Jennifer: It's crazy. And then another guy who did the same thing and just posted it on his Facebook or whatever and said‚ "Send me your auditions." The thing we're trying to figure out how to do is put together some kind of continuous feed for our viewers or fans to be able to go from the culmination of the week ending in a performance leading up to that‚ and telling the story of how that happens. You know‚ people just don't call up and say‚ "We really hope you'll play Carnegie Hall for us tonight." I think people would be interested in that‚ in addition to developing Vermont's music.
What else do you think about that instrument‚ the pedal steel‚ the expressiveness of it?
Gordon: It's a very overlooked instrument‚ not a lot of people play it. You have to build it every time you play it. Some assembly required. [laughter]
It's not the most practical instrument you carry around.
Gordon: And you can't just go sit in with somebody. You gotta put the legs on and take up a bunch of stage space. You can't just get up there and play. But it's very under used still. The future of that instrument remains to be seen.
Jennifer: It has some fun stuff that you're doing with it; the octave stuff. In the live show‚ he uses this thing that creates octaves. It adds a very interesting dimension.
Kind of like a 12 string guitar sound?
Gordon: Yeah‚ but like an 18 string-guitar. So it adds one up and one below‚ so the high ones end up sounding like a steel drum.
Jennifer: When you use it on the banjo it sounds crazy like a steel drum. So that works. It has so many different voices for you. It's not just the country‚ which it does really well with.
Yeah‚ the country swells.
Gordon: Yeah‚ the other history of it (the pedal steel) is in the black southern churches. Robert Randolph came out of that. Sacred Steel. The approach is really different -- very bluesy. He's taken it out so that it's like a rock 'n' roll guitar. When I hear him play‚ I don't really hear that much difference.
Between a slide guitar?
Gordon: Not even a slide guitar‚ just like a rock guitar‚ where he's imitated that to the point that it doesn't even sound like a pedal steel anymore. His earlier stuff was really cool. What was that‚ The Word?
The Word‚ yeah‚ that's a good record. Another cool thing with the record is just hearing pedal steel and banjo over each other. Obviously‚ that's kind of impossible live.
Gordon: Unless I had someone playing with me.
Your clone?[laughs]
Gordon: I've thought of doing that‚ having Jim (Hibben?) play sometime. That'd be really cool. To have a steel player sit in and I'd play banjo. Or to have Bela Fleck to sit in‚ and I'd play pedal steel and he could play banjo.

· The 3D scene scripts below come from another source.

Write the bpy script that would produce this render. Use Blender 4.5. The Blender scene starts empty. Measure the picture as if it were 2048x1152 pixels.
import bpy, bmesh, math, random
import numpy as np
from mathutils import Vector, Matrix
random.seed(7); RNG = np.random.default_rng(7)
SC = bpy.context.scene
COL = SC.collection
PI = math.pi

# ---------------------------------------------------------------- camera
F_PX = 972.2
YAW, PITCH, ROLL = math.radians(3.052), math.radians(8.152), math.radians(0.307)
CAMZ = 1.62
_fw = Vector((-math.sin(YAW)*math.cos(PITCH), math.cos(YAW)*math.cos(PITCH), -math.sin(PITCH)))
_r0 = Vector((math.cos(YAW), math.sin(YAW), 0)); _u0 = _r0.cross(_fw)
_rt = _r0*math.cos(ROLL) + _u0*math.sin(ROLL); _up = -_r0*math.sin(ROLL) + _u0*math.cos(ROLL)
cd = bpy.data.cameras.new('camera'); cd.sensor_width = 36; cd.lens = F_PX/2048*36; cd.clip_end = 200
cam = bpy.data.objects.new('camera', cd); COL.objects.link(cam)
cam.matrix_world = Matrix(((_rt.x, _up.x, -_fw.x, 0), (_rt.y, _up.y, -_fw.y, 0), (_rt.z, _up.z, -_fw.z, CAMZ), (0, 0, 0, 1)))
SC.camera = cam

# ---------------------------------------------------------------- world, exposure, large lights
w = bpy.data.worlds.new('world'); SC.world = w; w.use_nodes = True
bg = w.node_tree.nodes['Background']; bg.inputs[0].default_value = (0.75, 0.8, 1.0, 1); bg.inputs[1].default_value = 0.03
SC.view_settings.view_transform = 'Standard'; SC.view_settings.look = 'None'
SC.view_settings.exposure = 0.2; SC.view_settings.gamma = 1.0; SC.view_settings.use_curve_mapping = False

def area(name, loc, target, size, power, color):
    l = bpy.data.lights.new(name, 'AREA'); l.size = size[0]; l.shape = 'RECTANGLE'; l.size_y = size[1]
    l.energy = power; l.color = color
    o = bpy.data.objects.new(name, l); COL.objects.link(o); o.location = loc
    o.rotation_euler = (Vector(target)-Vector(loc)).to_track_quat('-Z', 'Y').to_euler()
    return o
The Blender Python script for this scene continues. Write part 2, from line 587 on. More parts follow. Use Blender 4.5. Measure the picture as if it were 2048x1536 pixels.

Jennifer: Now that you mention it‚ it'll probably happen. It's really interesting‚ because independent of each other they've been doing the same stuff for five years. Rhymes with Orange was Gordon stepping out of this sort of drums land and just going to a bass and a fiddle and a banjo and a pedal steel. And that summer‚ Bela came out with Stanley Clark…it was the same instrumentation.
Gordon: Then he went and did this thing in Africa the same time I was using African instruments.
Jennifer: The contemporaries‚ independent of each other… Bela and Gordon have been doing the same kind of stuff‚ and it'd be interesting to see what they do next.
Yeah‚ I'm not really sure what he's up to.
Gordon: Probably in Nicaragua playing with some people.